The ceremonial release of Winnie the Pooh, who floated up to the roof, then drifted around for a minute or two to take a bow before climbing skywards, brought the most bizarre chant of the day. "POOH BEAR, THERE'S ONLY ONE POOH BEAR!" we sang, saluting our honey-loving friend as he waved goodbye. You could almost see the disapproving looks on the faces of Messrs. Lineker, Hansen and Lawrenson, annoyed that we weren't taking their Premiership lessons entirely seriously. We're supposed to understand that we've got it wrong and feel a bit stupid...yet most of us still believe that we've got it right, even if we haven't avoided relegation. So, while Sheffield Wednesday fans were jeering their team at Coventry, we were again demanding a wave from our manager and triumphantly belting out "WE LOVE YOU WATFORD, WE DO!".

A winning goal would've been celebrated with complete abandon, such was the passion being generated by the away section. The cries of "COME ON YOU 'ORNS!", a personal favourite, that greeted corners were louder than at any time this season. In the end, we created two great chances and missed them both. The culprit, unusually, was Heidar Helguson, heading straight at Schwarzer from a right wing cross and then blasting the ball against the Boro keeper from close in. A few minutes later, Tommy Smith was just inches away from connecting with another cross and sending us into joyful delirium. As so often recently, it wasn't to be.

Indeed, it could've been worse.
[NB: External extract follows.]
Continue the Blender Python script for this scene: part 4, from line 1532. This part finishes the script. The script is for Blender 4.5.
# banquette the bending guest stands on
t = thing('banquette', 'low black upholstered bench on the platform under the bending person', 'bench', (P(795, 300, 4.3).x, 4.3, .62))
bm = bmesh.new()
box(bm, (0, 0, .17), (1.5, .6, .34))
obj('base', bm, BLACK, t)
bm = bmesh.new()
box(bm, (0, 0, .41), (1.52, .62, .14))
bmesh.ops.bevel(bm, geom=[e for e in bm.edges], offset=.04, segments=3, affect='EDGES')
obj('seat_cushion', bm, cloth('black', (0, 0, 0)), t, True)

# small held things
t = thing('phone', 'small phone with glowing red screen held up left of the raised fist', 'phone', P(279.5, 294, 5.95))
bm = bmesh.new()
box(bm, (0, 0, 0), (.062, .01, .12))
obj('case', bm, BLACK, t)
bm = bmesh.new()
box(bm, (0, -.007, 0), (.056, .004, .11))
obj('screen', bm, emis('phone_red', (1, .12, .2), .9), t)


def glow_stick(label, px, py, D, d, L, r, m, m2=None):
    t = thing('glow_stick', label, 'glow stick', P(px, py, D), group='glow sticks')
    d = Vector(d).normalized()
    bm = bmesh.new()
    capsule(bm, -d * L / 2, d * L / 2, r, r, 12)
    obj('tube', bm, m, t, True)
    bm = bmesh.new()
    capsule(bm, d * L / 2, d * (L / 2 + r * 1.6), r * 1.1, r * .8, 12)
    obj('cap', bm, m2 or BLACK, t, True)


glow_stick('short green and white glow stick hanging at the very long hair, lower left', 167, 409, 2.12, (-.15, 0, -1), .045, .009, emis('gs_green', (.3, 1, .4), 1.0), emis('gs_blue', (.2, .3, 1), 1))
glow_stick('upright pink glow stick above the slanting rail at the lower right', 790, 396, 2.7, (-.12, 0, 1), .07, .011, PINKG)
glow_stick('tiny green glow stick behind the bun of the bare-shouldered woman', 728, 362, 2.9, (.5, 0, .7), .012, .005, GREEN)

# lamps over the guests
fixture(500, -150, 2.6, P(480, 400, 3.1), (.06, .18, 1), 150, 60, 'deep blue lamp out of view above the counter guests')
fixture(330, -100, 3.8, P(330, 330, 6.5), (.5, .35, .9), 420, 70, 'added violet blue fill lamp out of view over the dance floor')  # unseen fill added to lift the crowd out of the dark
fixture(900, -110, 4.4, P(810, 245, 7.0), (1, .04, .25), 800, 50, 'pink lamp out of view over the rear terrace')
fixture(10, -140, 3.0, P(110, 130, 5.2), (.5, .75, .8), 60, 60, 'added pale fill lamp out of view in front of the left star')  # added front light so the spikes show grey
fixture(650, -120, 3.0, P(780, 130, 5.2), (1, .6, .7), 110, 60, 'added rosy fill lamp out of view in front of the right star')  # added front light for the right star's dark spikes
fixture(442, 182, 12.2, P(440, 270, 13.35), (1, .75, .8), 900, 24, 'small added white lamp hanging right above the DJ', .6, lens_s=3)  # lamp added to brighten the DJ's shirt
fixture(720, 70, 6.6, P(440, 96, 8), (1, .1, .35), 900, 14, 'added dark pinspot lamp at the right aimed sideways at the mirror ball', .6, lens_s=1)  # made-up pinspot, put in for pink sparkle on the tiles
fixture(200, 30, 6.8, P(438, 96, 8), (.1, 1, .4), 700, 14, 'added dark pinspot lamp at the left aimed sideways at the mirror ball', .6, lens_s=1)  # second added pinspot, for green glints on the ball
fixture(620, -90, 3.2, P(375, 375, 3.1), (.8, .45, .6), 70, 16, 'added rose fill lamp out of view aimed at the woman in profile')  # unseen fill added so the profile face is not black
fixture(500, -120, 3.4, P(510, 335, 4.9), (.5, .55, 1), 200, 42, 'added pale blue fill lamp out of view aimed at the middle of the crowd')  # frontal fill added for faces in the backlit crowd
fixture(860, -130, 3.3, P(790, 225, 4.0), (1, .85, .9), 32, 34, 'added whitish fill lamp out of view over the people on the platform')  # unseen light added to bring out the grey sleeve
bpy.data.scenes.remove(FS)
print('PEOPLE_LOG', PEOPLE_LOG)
Late on, Marinelli tricked his way past Ward in the box and left a shot bouncing gently towards goal. It looked for all the world as if it had nestled in the bottom corner, to the extent that I put my head in my hands and was only aware that it had hit the post because of the huge roar from all around me. Even later on, Juninho should've scored but booted over the bar instead.

So it ended all square, our first away point of the year. And the players and management came over to the fans, receiving a gigantic ovation. I'm sure I wasn't the only one who came over all misty-eyed at the sight of Graham Taylor once again waving in acknowledgement of supporters chanting his name, just as he had at Wembley twelve months ago. These were wonderful, emotional moments, glorious scenes that will be mentally replayed and cherished almost as much as the ones that ended the last two seasons. We'd done them proud. In contrast, the Boro players went on a lap of honour and were greeted by largely empty stands.

In 1998, we finished with a pitch invasion to celebrate the Second Division Championship at Fulham, followed by drinking and singing and joy in Trafalgar Square. In 1999, we finished with victory at Wembley, with tears and ecstasy and everything else. In 2000, we finished with relegation...but we reacted just the same and we'll be telling generations to come about Saturday every bit as much as those other famous occasions. This is still a great time to be a Watford fan.

To all those who made it happen, huge thanks. Three cheers for us.